TASK BRIEF — Please pull out every line that includes the string "high".

RECORDS TO PROCESS —
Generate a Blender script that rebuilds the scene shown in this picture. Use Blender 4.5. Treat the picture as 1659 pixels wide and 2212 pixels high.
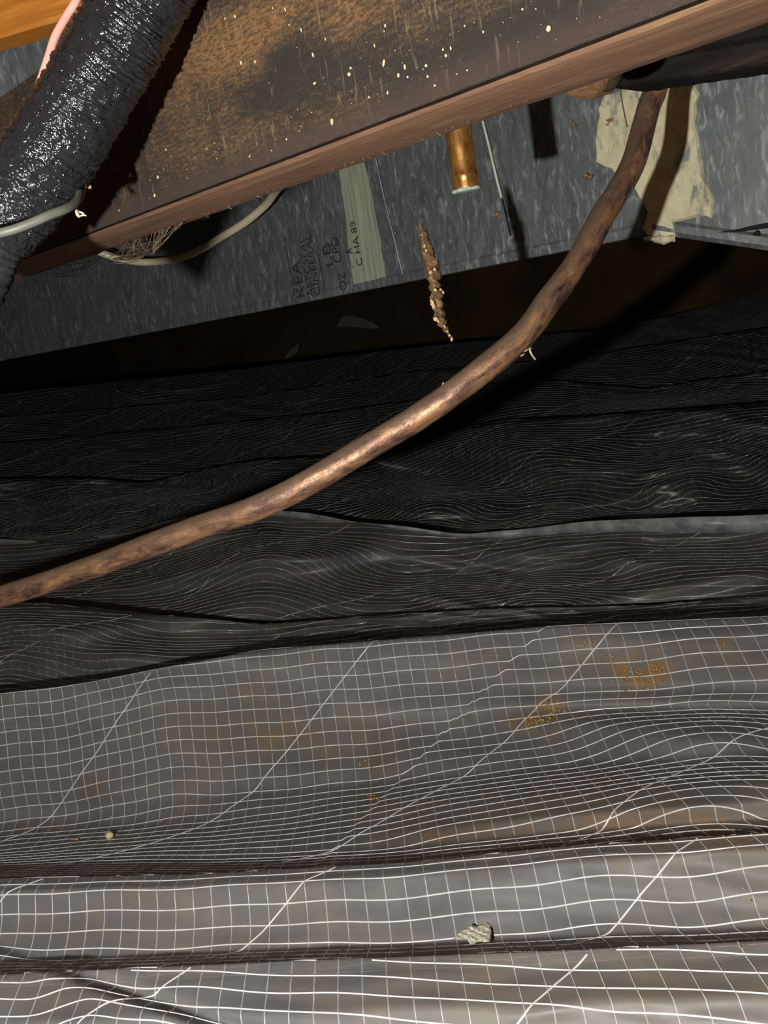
import bpy, bmesh, math, random
import numpy as np
from mathutils import Vector, Matrix

for o in list(bpy.data.objects):
    bpy.data.objects.remove(o)
S = bpy.context.scene
COL = S.collection
rng = random.Random(7)

# ------------------------------------------------------------------ camera
W, H, FPX = 1659, 2212, 2000.0
PITCH, ROLL = math.atan(420 / 2000), math.radians(9.65)
Fv = np.array([0, math.cos(PITCH), -math.sin(PITCH)])
U0 = np.array([0, math.sin(PITCH), math.cos(PITCH)])
R0 = np.array([1.0, 0, 0])
Uv = math.cos(ROLL) * U0 + math.sin(ROLL) * R0
Rv = math.cos(ROLL) * R0 - math.sin(ROLL) * U0
CAM = np.array([0, 0, 0.30])
cd = bpy.data.cameras.new('camera')
cam = bpy.data.objects.new('camera', cd)
COL.objects.link(cam)
cd.sensor_fit = 'HORIZONTAL'
cd.sensor_width = 36
cd.lens = 36 * FPX / W
cd.clip_start = 0.01
cam.matrix_world = Matrix((
    (Rv[0], Uv[0], -Fv[0], CAM[0]),
    (Rv[1], Uv[1], -Fv[1], CAM[1]),
    (Rv[2], Uv[2], -Fv[2], CAM[2]),
    (0, 0, 0, 1)))
S.camera = cam

# ------------------------------------------------------------------ light: dark crawl space, one hand-held torch
wd = bpy.data.worlds.new('world')
S.world = wd
wd.use_nodes = True
wd.node_tree.nodes['Background'].inputs[0].default_value = (0.5, 0.6, 0.7, 1)
wd.node_tree.nodes['Background'].inputs[1].default_value = 0.004
ld = bpy.data.lights.new('torch_light', 'POINT')
ld.energy = 19.0
ld.shadow_soft_size = 0.006
ld.color = (1.0, 0.965, 0.90)
lo = bpy.data.objects.new('torch_light', ld)
lo.location = CAM - 0.147 * Rv - 0.064 * Uv
COL.objects.link(lo)
S.view_settings.view_transform = 'Standard'
S.view_settings.look = 'None'
S.view_settings.gamma = 1
S.view_settings.exposure = 0.0
S.view_settings.use_curve_mapping = False


# ------------------------------------------------------------------ geometry helpers
def ray(x, y):
    return Fv + (x - 829.5) / FPX * Rv - (y - 1106) / FPX * Uv


def at(x, y, D):
    return CAM + D * ray(x, y)


def on_z(x, y, z):
    d = ray(x, y)
    return CAM + d * (z - CAM[2]) / d[2]


def on_plane(x, y, p0, n):
    d = ray(x, y)
    return CAM + d * (np.dot(p0 - CAM, n) / np.dot(d, n))


def link(name, verts, faces, mat, parent=None, smooth=True):
    me = bpy.data.meshes.new(name)
    me.from_pydata([tuple(map(float, v)) for v in verts], [], [tuple(int(i) for i in f) for f in faces])
    if smooth:
        me.polygons.foreach_set('use_smooth', [True] * len(me.polygons))
    for m in (mat if isinstance(mat, (list, tuple)) else [mat]):
        me.materials.append(m)
    o = bpy.data.objects.new(name, me)
    COL.objects.link(o)
    if parent is not None:
        o.parent = parent
        o.matrix_parent_inverse = Matrix.Identity(4)
    return o


def thing(name, label, cat, loc=(0, 0, 0), group=None):
    o = bpy.data.objects.new(name, None)
    o.empty_display_size = 0.02
    COL.objects.link(o)
    o.location = tuple(map(float, loc))
    tag(o, label, cat, group)
    return o


def tag(o, label=None, cat=None, group=None, kind=None):
    if label: o['label'] = label
    if cat: o['category'] = cat
    if group: o['group'] = group
    if kind: o['kind'] = kind
    return o


def rel(verts, root):
    l = np.array(root.location)
    return [np.array(v) - l for v in verts]


def smooth_path(pts, n):
    """Catmull-Rom through points (any dimension), n samples."""
    pts = np.array(pts, float)
    ext = np.vstack([2 * pts[0] - pts[1], pts, 2 * pts[-1] - pts[-2]])
    k = len(pts) - 1
    out = []
    for t in np.linspace(0, k, n):
        i = min(int(t), k - 1)
        u = t - i
        a, b, c, d = ext[i], ext[i + 1], ext[i + 2], ext[i + 3]
        out.append(0.5 * (2 * b + (c - a) * u + (2 * a - 5 * b + 4 * c - d) * u * u + (3 * b - a - 3 * c + d) * u ** 3))
    return np.array(out)


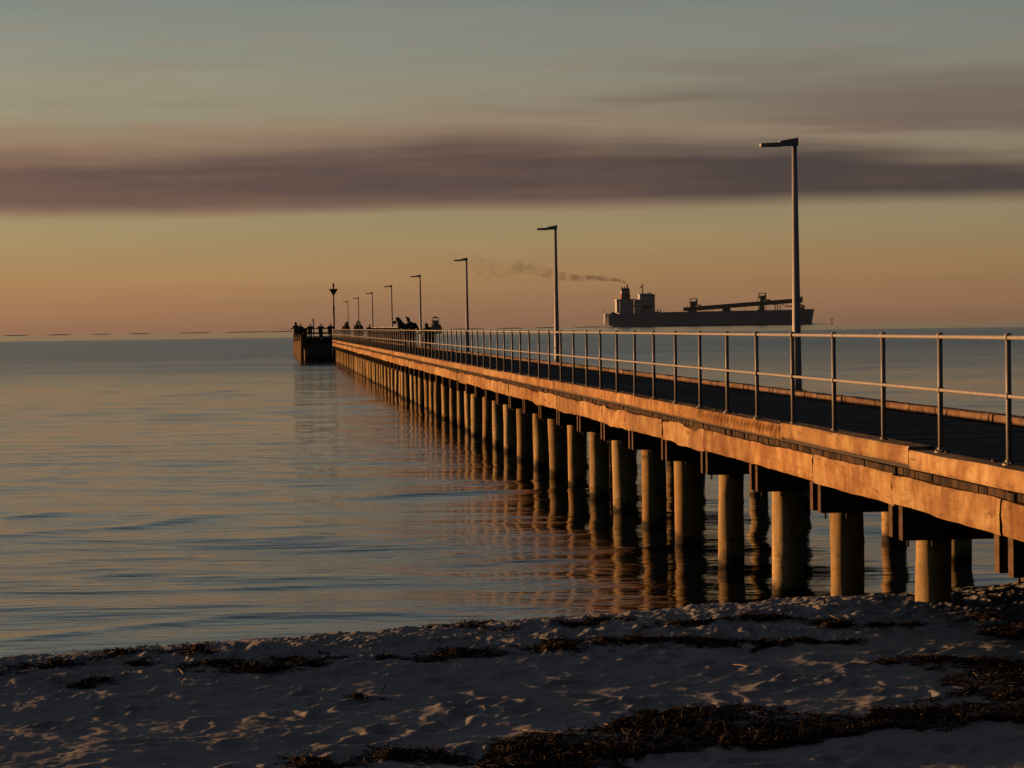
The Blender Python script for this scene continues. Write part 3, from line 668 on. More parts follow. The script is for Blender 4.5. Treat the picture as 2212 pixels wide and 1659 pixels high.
for nm,z in (('top_rail',3.0),('middle_rail',2.55)):
    mb=MB(); mb.box(HV0+.40,HV0+.48,HU0+.3,HU1,z-.05,z+.04); mb.build(nm,M['headwood'],sr)
for k in range(26):
    mb=MB(); u=HU0+1.5+k*3.0
    if u>HU1: break
    mb.box(HV0+.38,HV0+.50,u,u+.12,1.95,2.95); mb.build('post',M['headwood'],sr)
# triangular sea mark at the root of the platform
q=Pw(HU0+2,5.66,0); tm=thing('navigation_mark','tall dark post with a downward pointing triangle and a lantern on top','navigation mark',q,TH)
mb=MB(); mb.tube([(0,0,DZ),(0,0,5.05)],.085,12); mb.tube([(0,0,5.05),(0,0,6.75)],.06,12); mb.build('pole',M['black'],tm)
mb=MB(); V=[(-.42,-.11,6.62),(.42,-.11,6.62),(0,-.11,5.92)]; mb.add(V+[(x,y+.04,z) for x,y,z in V],[(0,2,1),(3,4,5),(0,1,4,3),(1,2,5,4),(2,0,3,5)]); mb.build('triangle_board',M['black'],tm)
mb=MB(); mb.tube([(0,0,6.75),(0,0,6.82)],.10,12,False); mb.tube([(0,0,6.82),(0,0,7.06)],.085,12); mb.tube([(0,0,7.06),(0,0,7.14)],[.095,.03],12); mb.build('lantern',M['black'],tm)
# added table shape, stands in for lit pier timber seen through the railing
bt=thing('bait_table','small pale timber bait table behind the platform railing','table',Pw(HU0+.9,4.9,DZ),TH)
mb=MB(); mb.box(-.4,.42,-.25,.25,.30,.36); mb.build('table_top',M['timber'],bt)
for a in (-.34,.30):
    mb=MB(); mb.box(a,a+.06,-.2,.2,0,.30); mb.build('leg',M['timber'],bt)
# ------------------------------------------------------------------ people
def limb(mb,pts,rs,n=12,g=0,flat=1):
    mb.tube(pts,[r+g for r in rs],n,True,True,flat)
    for p,r in zip(pts,rs): mb.ell(p,(r+g,r+g,r+g),n,8)
def remesh(o,vx,sm=4):
    r=o.modifiers.new('r','REMESH'); r.mode='VOXEL'; r.voxel_size=vx; r.use_smooth_shade=True
    s=o.modifiers.new('s','SMOOTH'); s.iterations=sm; s.factor=.5
    dg=bpy.context.evaluated_depsgraph_get(); me=bpy.data.meshes.new_from_object(o.evaluated_get(dg)); o.modifiers.clear(); o.data=me
def hand(mb,w,h,palm):
    w=Vector(w); d=(Vector(h)-w).normalized(); p=Vector(palm); s=d.cross(p).normalized(); p=s.cross(d).normalized()
    mb.ell(w+d*.05,(.04,.04,.018),10,6,Matrix([s,d,p]).transposed())
    for i,(o_,L) in enumerate(((-.028,.075),(-.010,.085),(.010,.08),(.028,.062))):
        b=w+d*.085+s*o_; a1=b+d*L*.45+p*.008; a2=b+d*L*.8+p*.03; mb.tube([b-d*.02,b,a1,a2],[.010,.010,.009,.0075],6)
    b=w+d*.03-s*.035; mb.tube([w+d*.015-s*.01,b,b+d*.03-s*.018+p*.012,b+d*.055-s*.018+p*.03],[.012,.012,.010,.008],6)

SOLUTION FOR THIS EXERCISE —
Generate a Blender script that rebuilds the scene shown in this picture. Use Blender 4.5. Treat the picture as 1659 pixels wide and 2212 pixels high.
The Blender Python script for this scene continues. Write part 3, from line 668 on. More parts follow. The script is for Blender 4.5. Treat the picture as 2212 pixels wide and 1659 pixels high.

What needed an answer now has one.